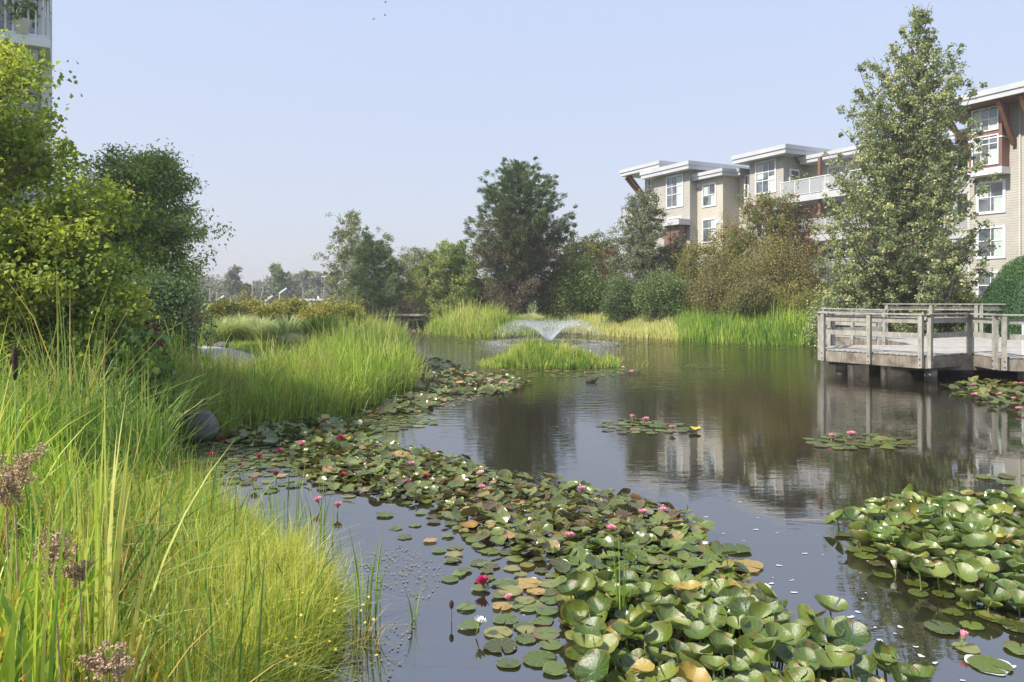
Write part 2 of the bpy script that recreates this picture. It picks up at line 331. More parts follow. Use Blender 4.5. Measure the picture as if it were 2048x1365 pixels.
# patchy wind ripples, calmer near the camera
sp = n.nodes.new('ShaderNodeSeparateXYZ'); n.links.new(tc.outputs['Object'], sp.inputs[0])
my = n.nodes.new('ShaderNodeMapRange'); my.interpolation_type = 'SMOOTHSTEP'; my.inputs['From Min'].default_value = 8; my.inputs['From Max'].default_value = 17
my.inputs['To Min'].default_value = 0.06; my.inputs['To Max'].default_value = 0.26; n.links.new(sp.outputs['Y'], my.inputs['Value'])
pr = n.nodes.new('ShaderNodeMapRange'); pr.inputs['From Min'].default_value = 0.38; pr.inputs['From Max'].default_value = 0.62; pr.inputs['To Min'].default_value = 0.35; pr.inputs['To Max'].default_value = 1.1
n.links.new(wc.outputs['Fac'], pr.inputs['Value'])
mu = n.nodes.new('ShaderNodeMath'); mu.operation = 'MULTIPLY'; n.links.new(my.outputs[0], mu.inputs[0]); n.links.new(pr.outputs[0], mu.inputs[1])
ad = n.nodes.new('ShaderNodeMath'); ad.operation = 'MULTIPLY_ADD'; ad.inputs[1].default_value = 1.3; n.links.new(mr.outputs[0], ad.inputs[0]); n.links.new(mu.outputs[0], ad.inputs[2])
hs = n.nodes.new('ShaderNodeMath'); hs.operation = 'MULTIPLY_ADD'; hs.inputs[1].default_value = 0.3; n.links.new(wb.outputs['Fac'], hs.inputs[0]); n.links.new(wa.outputs['Fac'], hs.inputs[2])
hh = n.nodes.new('ShaderNodeMath'); hh.operation = 'MULTIPLY'; n.links.new(hs.outputs[0], hh.inputs[0]); n.links.new(ad.outputs[0], hh.inputs[1])
bp = n.nodes.new('ShaderNodeBump'); bp.inputs['Strength'].default_value = 1; bp.inputs['Distance'].default_value = 0.022
n.links.new(hh.outputs[0], bp.inputs['Height']); n.links.new(bp.outputs[0], b.inputs['Normal'])
wat = mk('water', [[-17, -4.5, 0], [30, -4.5, 0], [30, 97, 0], [-17, 97, 0]], np.array([[0, 1, 2, 3]]), m); tag(wat, kind='structure')

def strip(name, pts, width, mat, lift=0.012, crown=0.0):
    """path following the ground"""
    pts = np.array(pts, float); seg = []
    for i in range(len(pts) - 1):
        k = max(2, int(np.linalg.norm(pts[i + 1] - pts[i]) / 0.4)); seg.append(pts[i] + (pts[i + 1] - pts[i]) * np.linspace(0, 1, k, endpoint=False)[:, None])
    p = np.vstack(seg + [pts[-1:]])
    for _ in range(6): p[1:-1] = (p[:-2] + p[1:-1] * 2 + p[2:]) / 4
    tg = np.gradient(p, axis=0); tg /= np.linalg.norm(tg, axis=1)[:, None]; nr = np.stack([-tg[:, 1], tg[:, 0]], 1)
    V = []; K = 6
    for k in range(K):
        q = p + nr * width * (k / (K - 1) - 0.5); V.append(np.stack([q[:, 0], q[:, 1], gh(q[:, 0], q[:, 1]) + lift + 0.03], 1))
    V = np.stack(V, 1); m_ = len(p); i = np.arange(m_ - 1)[:, None] * K; j = np.arange(K - 1)[None, :]
    Q = np.stack([i + j, i + K + j, i + K + j + 1, i + j + 1], -1).reshape(-1, 4)
    return tag(mk(name, V, Q, mat, smooth=True), kind='structure')
strip('path', [(-17, 30), (-13, 28), (-10.0, 25.2), (-7.9, 21.5), (-7.4, 18), (-8.5, 15)], 1.3, M_gravel)
strip('path', [(-15.5, 68), (-12.5, 62), (-5, 62.5), (2, 59), (10, 54), (22, 44)], 1.8, M_tan)

# ------------------------------------------------------------------ vegetation generators
def blades_arrays(root, h, wd, az, bend, segs=3, twist=None, face=None):
    """arching blades. root (N,3)"""
    N = len(root); h = np.broadcast_to(h, (N,)); wd = np.broadcast_to(wd, (N,)); bend = np.broadcast_to(bend, (N,))
    dx = np.cos(az); dy = np.sin(az); fa = az + pi / 2 if face is None else face
    sx = np.cos(fa); sy = np.sin(fa); V = np.zeros((N, segs + 1, 2, 3), np.float32)
    for k in range(segs + 1):
        s = k / segs; ho = bend * h * s ** 2; vz = h * (s - 0.42 * np.minimum(bend, 1.2) * s ** 2.6)
        ww = wd * (0.75 + 0.5 * s - 1.22 * s ** 2.2) * 0.5
        cx_ = root[:, 0] + dx * ho; cy_ = root[:, 1] + dy * ho; cz = root[:, 2] + vz
        V[:, k, 0] = np.stack([cx_ - sx * ww, cy_ - sy * ww, cz], 1); V[:, k, 1] = np.stack([cx_ + sx * ww, cy_ + sy * ww, cz], 1)
    b0 = (np.arange(N) * (segs + 1) * 2)[:, None]; k = np.arange(segs)[None, :] * 2
    Q = np.stack([b0 + k, b0 + k + 1, b0 + k + 3, b0 + k + 2], -1).reshape(-1, 4)
    return V.reshape(-1, 3), Q
def blades(name, root, h, wd, bend, mat, rnd, segs=3, parent=None, az=None, r=rng, local=None):
    N = len(root)
    if az is None: az = r.uniform(0, 2 * pi, N)
    V, Q = blades_arrays(root, h, wd, az, bend, segs, face=r.uniform(0, 2 * pi, N))
    return mk(name, V, Q, mat, parent, {'rnd': np.repeat(np.clip(rnd, 0, 1), (segs + 1) * 2)}, False, local)
def leaf_arrays(c, L, Wd, r, upbias=0.3, axis_=None, fold=0.18):
    N = len(c); L = np.broadcast_to(L, (N,))[:, None]; Wd = np.broadcast_to(Wd, (N,))[:, None]
    a = r.normal(size=(N, 3)) if axis_ is None else axis_ + r.normal(size=(N, 3)) * 0.35
    a[:, 2] -= 0.2 if axis_ is None else 0; a /= np.linalg.norm(a, axis=1)[:, None]
    nrm = r.normal(size=(N, 3)); nrm[:, 2] += upbias * 3; nrm -= a * (nrm * a).sum(1)[:, None]; nrm /= np.linalg.norm(nrm, axis=1)[:, None] + 1e-9
    bb = np.cross(a, nrm); f = nrm * Wd * fold
    V = np.stack([c - a * L / 2, c + bb * Wd / 2 - a * L * .08 + f, c + a * L / 2, c - bb * Wd / 2 - a * L * .08 + f], 1).reshape(-1, 3)
    i = np.arange(N)[:, None] * 4
    T = np.concatenate([np.hstack([i, i + 1, i + 2]), np.hstack([i, i + 2, i + 3])])
    return V, T
def leaves(name, c, L, Wd, mat, rnd, parent, r=rng, upbias=0.3, axis_=None, local=None):
    V, T = leaf_arrays(c, L, Wd, r, upbias, axis_)
    return mk(name, V, T, mat, parent, {'rnd': np.repeat(np.clip(rnd, 0, 1), 4)}, False, local)

def tree(name, label, cat, x, y, H, prof, n_limb=60, trunk_r=0.18, leaf=(0.11, 0.08), n_leaf=30000, mat=L_green, wood=bark, crown0=0.12,
         rise=0.35, seed=1, cl=0.35, inner=0.25, group=None, lean=(0, 0), squash=1.0, upbias=0.3, droop=0, sway=0.25, zb=None, per=9, shade_rnd=0.5, pine=False):
    r = np.random.default_rng(seed); z0 = float(gh(x, y)) - 0.08 if zb is None else zb; base = np.array([x, y, z0])
    root = tag(empty(name, base), label, cat, group)
    # trunk
    tt = np.linspace(0, 1, 12); tp = np.stack([lean[0] * H * tt ** 1.4 + sway * np.cumsum(r.normal(size=12)) * 0.25 * tt, lean[1] * H * tt + sway * np.cumsum(r.normal(size=12)) * 0.25 * tt, H * 0.97 * tt], 1)
    mb = MB(); rad = trunk_r * (1 - tt * 0.93) ** 0.9; rad[0] *= 1.5; mb.tube(tp, rad, 9)
    trunk_at = lambda t: np.array([np.interp(t, tt, tp[:, k]) for k in range(3)])
    cc = []; cr = []; ax = []; wt = []
    for i in range(n_limb):
        t = crown0 + (0.99 - crown0) * ((i + r.uniform(0, 1)) / n_limb) ** 0.92
        R = prof(t) * r.uniform(0.68, 1.12); az = i * 2.399 + r.normal() * 0.4
        d = np.array([cos(az), sin(az) * squash, 0]); st = trunk_at(max(0.02, t - rise * 0.5 * R / H))
        end = trunk_at(t) + d * R; end[2] = min(H * t + r.normal() * 0.02 * H + rise * 0.3 * R, H)
        s = np.linspace(0, 1, 6)[:, None]; mid = st + (end - st) * s; mid[:, 2] += (np.sin(s[:, 0] * pi) * (0.12 - rise * 0.3) - droop * s[:, 0] ** 2) * R; mid[1:5] += r.normal(size=(4, 3)) * 0.04 * R
        mb.tube(mid, np.linspace(trunk_r * 0.32 * (1 - t) + 0.018, 0.008, 6), 5, False)
        nsub = max(2, int(per * R / 2))
        for k in range(nsub):
            q = inner + (1 - inner) * (k + r.uniform(0, 1)) / nsub; pt = np.array([np.interp(q, s[:, 0], mid[:, a_]) for a_ in range(3)])
            off = r.normal(size=3) * np.array([1, 1, 0.6]) * cl * (0.5 + 0.6 * (1 - q)) * (0.4 + R * 0.35); p2 = pt + off
            if pine: p2[2] += abs(r.normal()) * 0.25
            if r.uniform() < 0.6: mb.tube(np.array([pt, (pt + p2) / 2 + r.normal(size=3) * 0.03, p2]), np.array([0.012, 0.009, 0.005]), 4, False)
            cc.append(p2); cr.append(cl * r.uniform(0.35, 0.75)); ax.append(d + np.array([0, 0, 0.6])); wt.append(r.uniform(0.5, 1.5))
    cc.append(trunk_at(1.0)); cr.append(cl * .4); ax.append([0, 0, 1]); wt.append(1)
    cc = np.array(cc); cr = np.array(cr); wt = np.array(wt); wt /= wt.sum(); ax = np.array(ax, float)
    mb.build('trunk', wood, root, True)
    idx = r.choice(len(cc), n_leaf, p=wt); cen = cc[idx] + r.normal(size=(n_leaf, 3)) * cr[idx][:, None] * np.array([0.62, 0.62, 0.5])
    cen[:, 2] = np.maximum(cen[:, 2], 0.1)
    clr = r.normal(size=len(cc)) * 0.17; rnd = shade_rnd + clr[idx] + r.normal(size=n_leaf) * 0.18
    sz = r.uniform(0.7, 1.3, n_leaf)
    leaves('crown', cen, leaf[0] * sz, leaf[1] * sz, mat, rnd, root, r, upbias, axis_=(ax[idx] * 1.2 if pine else None))
    return root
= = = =
Aim:
Everything from the top line of the data down to and including the line with "m); tag(wat, kind='structure')" is to be copied, except the pictures.

Solution for this problem:
Write part 2 of the bpy script that recreates this picture. It picks up at line 331. More parts follow. Use Blender 4.5. Measure the picture as if it were 2048x1365 pixels.
# patchy wind ripples, calmer near the camera
sp = n.nodes.new('ShaderNodeSeparateXYZ'); n.links.new(tc.outputs['Object'], sp.inputs[0])
my = n.nodes.new('ShaderNodeMapRange'); my.interpolation_type = 'SMOOTHSTEP'; my.inputs['From Min'].default_value = 8; my.inputs['From Max'].default_value = 17
my.inputs['To Min'].default_value = 0.06; my.inputs['To Max'].default_value = 0.26; n.links.new(sp.outputs['Y'], my.inputs['Value'])
pr = n.nodes.new('ShaderNodeMapRange'); pr.inputs['From Min'].default_value = 0.38; pr.inputs['From Max'].default_value = 0.62; pr.inputs['To Min'].default_value = 0.35; pr.inputs['To Max'].default_value = 1.1
n.links.new(wc.outputs['Fac'], pr.inputs['Value'])
mu = n.nodes.new('ShaderNodeMath'); mu.operation = 'MULTIPLY'; n.links.new(my.outputs[0], mu.inputs[0]); n.links.new(pr.outputs[0], mu.inputs[1])
ad = n.nodes.new('ShaderNodeMath'); ad.operation = 'MULTIPLY_ADD'; ad.inputs[1].default_value = 1.3; n.links.new(mr.outputs[0], ad.inputs[0]); n.links.new(mu.outputs[0], ad.inputs[2])
hs = n.nodes.new('ShaderNodeMath'); hs.operation = 'MULTIPLY_ADD'; hs.inputs[1].default_value = 0.3; n.links.new(wb.outputs['Fac'], hs.inputs[0]); n.links.new(wa.outputs['Fac'], hs.inputs[2])
hh = n.nodes.new('ShaderNodeMath'); hh.operation = 'MULTIPLY'; n.links.new(hs.outputs[0], hh.inputs[0]); n.links.new(ad.outputs[0], hh.inputs[1])
bp = n.nodes.new('ShaderNodeBump'); bp.inputs['Strength'].default_value = 1; bp.inputs['Distance'].default_value = 0.022
n.links.new(hh.outputs[0], bp.inputs['Height']); n.links.new(bp.outputs[0], b.inputs['Normal'])
wat = mk('water', [[-17, -4.5, 0], [30, -4.5, 0], [30, 97, 0], [-17, 97, 0]], np.array([[0, 1, 2, 3]]), m); tag(wat, kind='structure')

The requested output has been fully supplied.